>> Begin DATASET EXTRACT

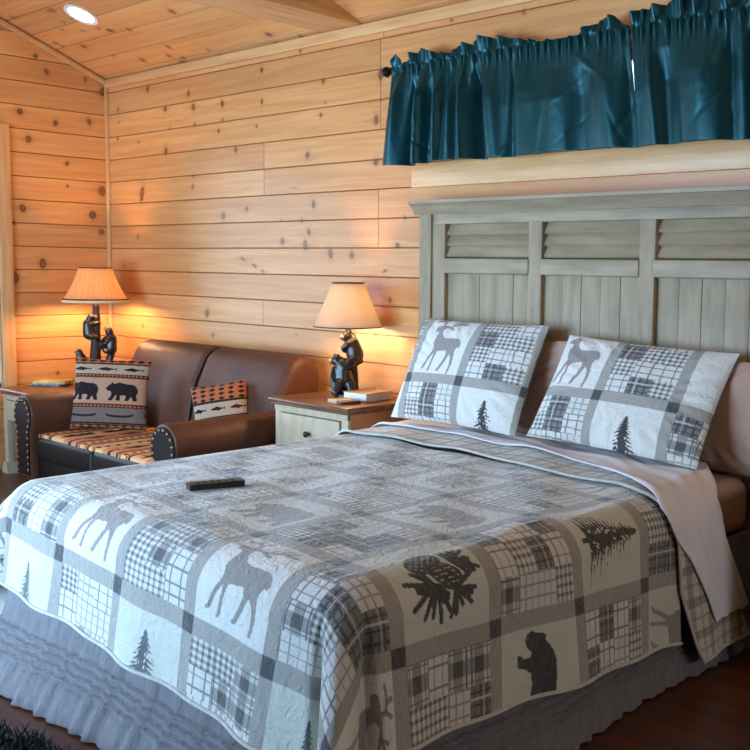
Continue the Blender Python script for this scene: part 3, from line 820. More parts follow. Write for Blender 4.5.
QP = .349
def quilt_motif(a, b):
    dk = P_DK
    if b == -1: return (lambda X_, Y_: m_deer((X_-.5)/1.08+.5, (Y_-.055)/.93), P_DEER, P_OFFW)
    if b == -2: return (m_tree(a, .86, .44), P_DK2, P_CREAM)
    tab = {(2, 0): m_cone, (2, 2): m_tree(1, 1.0, .5), (3, 1): m_bear_low, (3, 3): m_deer, (0, 0): m_bear, (1, 1): m_bear, (0, 2): m_cone, (1, 3): m_deer,
           (-1, 1): m_tree(2), (-2, 0): m_cone, (-2, 2): m_bear, (-1, 3): m_deer, (-3, 1): m_tree(3)}
    f = tab.get((a, b), [m_bear, m_tree(2), m_cone][(a*3+b*5) % 3])
    return (f, dk if (f is not m_deer and a > 1) else P_DEER, P_CREAM)
S0, S1, T0, T1 = -1.262, 1.258, -2.468, -.69
st_ = .0031
ns, ntt = int((S1-S0)/st_), int((T1-T0)/st_)
ss, tt = np.meshgrid(np.linspace(S0, S1, ns), np.linspace(T0, T1, ntt), indexing='ij')
C = block_pattern(ss, tt+1.928, quilt_motif, QP)
sr, tr = qturn(ss, tt)
X, Y, Z = drape(sr, tr)
me = np_mesh('quilt', np.stack([X, Y, Z], -1).reshape(-1, 3), grid_faces(ns, ntt))
attr_color(me, 'col', C.reshape(-1, 3)); attr_vec(me, 'cloth', np.stack([ss, tt, ss*0], -1).reshape(-1, 3))
M_quilt = attr_mat('printed_quilt', .92, sheen=.45, bscale=(52, 52, 52), bstr=.6, bdist=.010, voro=True)
quilt = link('quilt', me, M_quilt)
tag(quilt, 'grey and white patchwork lodge quilt with deer, bears and plaid blocks draped over the bed', 'quilt')
def edge_pts(sa, ta, off=.002):
    x, y, z = drape(*qturn(np.asarray(sa), np.asarray(ta)), off); return [tuple(p) for p in np.stack([x, y, z], -1)]
ll = lambda a, b, n: np.linspace(a, b, n)
pts = edge_pts(np.concatenate([np.full(150, S0), ll(S0, S1, 300), np.full(150, S1)]), np.concatenate([ll(T1, T0, 150), np.full(300, T0), ll(T0, T1, 150)]))
clean = [pts[0]]
for p in pts[1:]:
    if (Vector(p)-Vector(clean[-1])).length > .003: clean.append(p)
M_bind = simple('off_white_binding', lin(205, 202, 192), .9, noise=.2, nscale=60)
bo = MB().tube(clean, .0055, 8).build('binding', M_bind, quilt); bo['label'] = 'off-white bound edge'

# turned back strip: the plaid reverse of the quilt
def curve(xs, ys): return lambda s: np.interp(s, xs, ys)
seam = curve([-1.3, -.9, -.75, -.18, .31, .67, .78, .86, .98, 1.13, 1.31, 1.37], [-.66, -.68, -.69, -.66, -.75, -.77, -.81, -.80, -.77, -.77, -.72, -.69])
strip_end = curve([-1.3, 0, .70, .80, .90, 1.0, 1.15, 1.25, 1.32, 1.40], [-.22, -.22, -.28, -.42, -.54, -.50, -.44, -.40, -.36, -.30])
na, nb = 760, 130
sa, wb = np.meshgrid(np.linspace(-1.25, 1.365, na), np.linspace(0, 1, nb), indexing='ij')
ta = seam(sa)+(strip_end(sa)-seam(sa))*wb
X, Y, Z = drape(sa, ta, .012, corner=False)
seamroll = np.exp(-(wb/.05)**2)*.006
Z = Z+seamroll*(np.abs(sa) < W); X = X+seamroll*(sa > W)
pc, qc = np.mod(sa*9.5, 1), np.mod(ta*9.5, 1)
tone = np.where(pc < .28, .45, .93)*np.where(qc < .28, .5, 1.0)
tone = np.where((np.abs(pc-.62) < .05) | (np.abs(qc-.62) < .05), tone*.6, tone)
Cc = np.array(lin(78, 80, 76))*(1-tone[..., None])+np.array(lin(214, 210, 194))*tone[..., None]
me = np_mesh('turned_back_edge', np.stack([X, Y, Z], -1).reshape(-1, 3), grid_faces(na, nb))
attr_color(me, 'col', Cc.reshape(-1, 3)); attr_vec(me, 'cloth', np.stack([sa, ta, sa*0], -1).reshape(-1, 3))
tb = link('turned_back_edge', me, M_quilt, quilt); tb['label'] = 'checked reverse side turned back'
x, y, z = drape(np.linspace(-1.25, 1.365, 300), seam(np.linspace(-1.25, 1.365, 300)), .016, corner=False)
x2, y2, z2 = drape(np.full(40, 1.365), np.linspace(float(seam(1.365)), float(strip_end(1.365)), 40), .013, corner=False)
MB().tube([tuple(p) for p in np.stack([np.concatenate([x, x2[1:]]), np.concatenate([y, y2[1:]]), np.concatenate([z, z2[1:]])], -1)], .0055, 8).build('binding', M_bind, quilt)

# folded white sheet
she = curve([-1.25, -.8, -.4, .12, .47, .74, .86, .93, 1.03, 1.25, 1.32], [-.50, -.48, -.44, -.505, -.59, -.75, -.825, -.81, -.72, -.60, -.56])
sh2 = curve([-1.25, -.8, 0, .7, .80, .88, 1.0, 1.15, 1.32], [-.20, -.20, -.20, -.25, -.40, -.49, -.475, -.40, -.325])
na, nb = 560, 90
sa, wb = np.meshgrid(np.linspace(-1.2, 1.262, na), np.linspace(0, 1, nb), indexing='ij')
a0, a1 = she(sa), sh2(sa)
ta = a0+(a1-a0)*wb
X, Y, Z = drape(sa, ta, .022, corner=False)
wr = .0022*np.sin(wb*13+3*np.sin(sa*4))+.0014*np.sin(wb*29+sa*9+2*np.sin(sa*13))
hemr = .007*np.exp(-((wb-.04)/.05)**2)
side = np.clip((np.abs(sa)-.80)/.1, 0, 1)
Z = Z+(wr+hemr)*(1-side); X = X+(wr*1.6+hemr)*side*np.sign(sa)
me = np_mesh('top_sheet', np.stack([X, Y, Z], -1).reshape(-1, 3), grid_faces(na, nb))
o = link('top_sheet', me, M_linen); sd = o.modifiers.new('thickness', 'SOLIDIFY'); sd.thickness = .004
tag(o, 'white top sheet folded down over the quilt below the pillows', 'sheet')

# bed skirt, three gathered sides
path = [(3.138, -.14), (3.138, -2.105), (4.838, -2.105), (4.838, -.14)]
def skirt_path(n):
    seg = []; 
    Ls = [1.965, 1.70, 1.965]; tot = sum(Ls)
    d = np.linspace(0, tot, n); xs = np.interp(d, np.cumsum([0]+Ls), [p[0] for p in path]); ys = np.interp(d, np.cumsum([0]+Ls), [p[1] for p in path])
    nx = np.where(d < Ls[0], -1., np.where(d < Ls[0]+Ls[1], 0., 1.)); ny = np.where(nx == 0, -1., 0.)
    # soften the corners
    k = np.hanning(41); k /= k.sum()
    pad = lambda a: np.convolve(np.concatenate([np.full(20, a[0]), a, np.full(20, a[-1])]), k, 'valid')
    return d, pad(xs), pad(ys), pad(nx), pad(ny)
nd = 1500
d, px_, py_, nx_, ny_ = skirt_path(nd)
zs = np.concatenate([np.linspace(.40, .17, 26), np.linspace(.165, .085, 40), np.linspace(.082, .006, 14)])
D, ZZ = np.meshgrid(d, zs, indexing='ij')
dn = (.40-ZZ)/.39
rip = .5*np.sin(D*62+2*np.sin(D*7))+.35*np.sin(D*101+1)+.3*np.sin(D*37+1.7*np.sin(D*3))
wav = .012*np.sin(D*6.1+.4)+.010*np.sin(D*3.3)
foot_side = np.clip(-ny_, 0, 1)[:, None]
o_ = .004+(.055+.085*foot_side)*dn**2+.0055*rip*np.clip(dn*1.6, 0.25, 1)*np.where(ZZ < .083, 1.9, 1.)+wav*dn**2
sag = .010*np.sin(D*5.2+1)
for zc in (.155, .132, .109, .088):
    o_ = o_+.013*np.exp(-((ZZ-zc-sag*.4)/.0045)**2)
o_ = o_+.012*(ZZ < .084)*np.clip((.084-ZZ)/.01, 0, 1)
zz = ZZ+sag*np.clip((.2-ZZ)/.1, 0, 1)*(ZZ > .02)*.5
zz = np.maximum(zz, .004)
X = px_[:, None]+nx_[:, None]*o_; Y = py_[:, None]+ny_[:, None]*o_
me = np_mesh('bed_skirt', np.stack([X, Y, zz], -1).reshape(-1, 3), grid_faces(nd, len(zs)))
o = link('bed_skirt', me, M_skirt); sd = o.modifiers.new('thickness', 'SOLIDIFY'); sd.thickness = .0015
tag(o, 'grey gathered bed skirt with tucked pleats hanging below the quilt to the floor', 'bed skirt')

# ------------------------------------------------------------------ pillows
def pillow_geo(w, h, th, n=120, m=90, pinch=.05, flange=0., pw=2.6, seed=0, wrinkle=.006):
    u, v = np.meshgrid(np.linspace(-1, 1, n), np.linspace(-1, 1, m), indexing='ij')
    x = w/2*u*(1-pinch*(1-v*v)*np.abs(u)**2); y = h/2*v*(1-pinch*1.2*(1-u*u)*np.abs(v)**2)
    body = np.clip(1-np.abs(u)**pw, 0, 1)*np.clip(1-np.abs(v)**pw, 0, 1)
    t = th/2*body**.55
    rg = np.random.default_rng(seed)
    wr = sum(rg.uniform(.3, 1)*np.sin(u*rg.uniform(2, 8)+v*rg.uniform(-8, 8)+rg.uniform(0, 6)) for _ in range(6))/3
    edge = np.clip((np.maximum(np.abs(u), np.abs(v))-.55)/.45, 0, 1)
    wr2 = np.sin(np.arctan2(v, u)*26+seed)*edge*(1-edge)*3
    t2 = t+wrinkle*body**.3*(wr*.8+wr2*.7)
    return u, v, x, y, t2
def pillow_mesh(name, w, h, th, colfun=None, colback=None, **kw):
    u, v, x, y, t = pillow_geo(w, h, th, **kw)
    n, m = u.shape
    A = np.stack([x, y, t+.001], -1).reshape(-1, 3); Bk = np.stack([x, y, -t-.001], -1).reshape(-1, 3)
    F1 = grid_faces(n, m); F2 = grid_faces(n, m)[:, ::-1]+n*m
    ring = list(range(0, m))+[i*m+m-1 for i in range(1, n)]+[(n-1)*m+j for j in range(m-2, -1, -1)]+[i*m for i in range(n-2, 0, -1)]
    ring = np.array(ring); nx = np.roll(ring, -1)
    F3 = np.stack([ring, nx, nx+n*m, ring+n*m], -1)
    F3 = F3[:, ::-1]
    me = np_mesh(name, np.concatenate([A, Bk]), np.concatenate([F1, F2, F3]))
    X, Yy = (x+w/2).reshape(-1), (y+h/2).reshape(-1)
    if colfun is not None:
        Cf = colfun(X, Yy); Cb = (colback or colfun)(X, Yy)
        attr_color(me, 'col', np.concatenate([Cf, Cb]))
    attr_vec(me, 'cloth', np.concatenate([np.stack([X, Yy, X*0], -1), np.stack([X, Yy, X*0+3], -1)]))
    return me
def pose(o, c, xdir, ydir):
    xd = Vector(xdir).normalized(); yd = Vector(ydir); yd = (yd-xd*yd.dot(xd)).normalized(); zd = xd.cross(yd)
    o.matrix_world = Matrix(((xd.x, yd.x, zd.x, c[0]), (xd.y, yd.y, zd.y, c[1]), (xd.z, yd.z, zd.z, c[2]), (0, 0, 0, 1)))
M_sham = attr_mat('printed_sham', .92, sheen=.08, bscale=(60, 60, 60), bstr=.5, bdist=.008, voro=True)
def sham_motif_L(a, b): return (m_deer, P_DEER, P_OFFW) if b == 1 else (m_tree(1), P_DK, P_OFFW)
def sham_motif_R(a, b):
    if b == 1 and a == 0: return (lambda X_, Y_: in_poly(DEER, X_, Y_), P_DEER, P_OFFW)
    if b == 0 and a == 1: return (m_tree(2), P_DK, P_OFFW)
    return (None, P_DK, P_OFFW)
def sham(name_label, w, h, ou, ov, motif, par, seed):
    cf = lambda X_, Y_: block_pattern(X_-ou, Y_-ov, motif, .33, .022, par)
    def cb(X_, Y_):
        pc, qc = np.mod(X_*9.5, 1), np.mod(Y_*9.5, 1)
        tn = (np.where(pc < .28, .45, .93)*np.where(qc < .28, .5, 1.0))[:, None]
        return np.array(lin(78, 80, 76))*(1-tn)+np.array(lin(214, 210, 194))*tn
    me = pillow_mesh('pillow_sham', w, h, .135, cf, cb, n=290, m=200, seed=seed, pinch=.035)
    o = link('pillow_sham', me, M_sham)
    tag(o, name_label, 'pillow', 'quilted shams leaning on the headboard')
    return o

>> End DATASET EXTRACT

TO DO →
With all pictures left out, please transcribe exactly the lines from the start of the material through the line with "bo = MB().tube(clean, .0055, 8).build('binding', M_bind, quilt);".

THE RESULT →
Continue the Blender Python script for this scene: part 3, from line 820. More parts follow. Write for Blender 4.5.
QP = .349
def quilt_motif(a, b):
    dk = P_DK
    if b == -1: return (lambda X_, Y_: m_deer((X_-.5)/1.08+.5, (Y_-.055)/.93), P_DEER, P_OFFW)
    if b == -2: return (m_tree(a, .86, .44), P_DK2, P_CREAM)
    tab = {(2, 0): m_cone, (2, 2): m_tree(1, 1.0, .5), (3, 1): m_bear_low, (3, 3): m_deer, (0, 0): m_bear, (1, 1): m_bear, (0, 2): m_cone, (1, 3): m_deer,
           (-1, 1): m_tree(2), (-2, 0): m_cone, (-2, 2): m_bear, (-1, 3): m_deer, (-3, 1): m_tree(3)}
    f = tab.get((a, b), [m_bear, m_tree(2), m_cone][(a*3+b*5) % 3])
    return (f, dk if (f is not m_deer and a > 1) else P_DEER, P_CREAM)
S0, S1, T0, T1 = -1.262, 1.258, -2.468, -.69
st_ = .0031
ns, ntt = int((S1-S0)/st_), int((T1-T0)/st_)
ss, tt = np.meshgrid(np.linspace(S0, S1, ns), np.linspace(T0, T1, ntt), indexing='ij')
C = block_pattern(ss, tt+1.928, quilt_motif, QP)
sr, tr = qturn(ss, tt)
X, Y, Z = drape(sr, tr)
me = np_mesh('quilt', np.stack([X, Y, Z], -1).reshape(-1, 3), grid_faces(ns, ntt))
attr_color(me, 'col', C.reshape(-1, 3)); attr_vec(me, 'cloth', np.stack([ss, tt, ss*0], -1).reshape(-1, 3))
M_quilt = attr_mat('printed_quilt', .92, sheen=.45, bscale=(52, 52, 52), bstr=.6, bdist=.010, voro=True)
quilt = link('quilt', me, M_quilt)
tag(quilt, 'grey and white patchwork lodge quilt with deer, bears and plaid blocks draped over the bed', 'quilt')
def edge_pts(sa, ta, off=.002):
    x, y, z = drape(*qturn(np.asarray(sa), np.asarray(ta)), off); return [tuple(p) for p in np.stack([x, y, z], -1)]
ll = lambda a, b, n: np.linspace(a, b, n)
pts = edge_pts(np.concatenate([np.full(150, S0), ll(S0, S1, 300), np.full(150, S1)]), np.concatenate([ll(T1, T0, 150), np.full(300, T0), ll(T0, T1, 150)]))
clean = [pts[0]]
for p in pts[1:]:
    if (Vector(p)-Vector(clean[-1])).length > .003: clean.append(p)
M_bind = simple('off_white_binding', lin(205, 202, 192), .9, noise=.2, nscale=60)
bo = MB().tube(clean, .0055, 8).build('binding', M_bind, quilt); bo['label'] = 'off-white bound edge'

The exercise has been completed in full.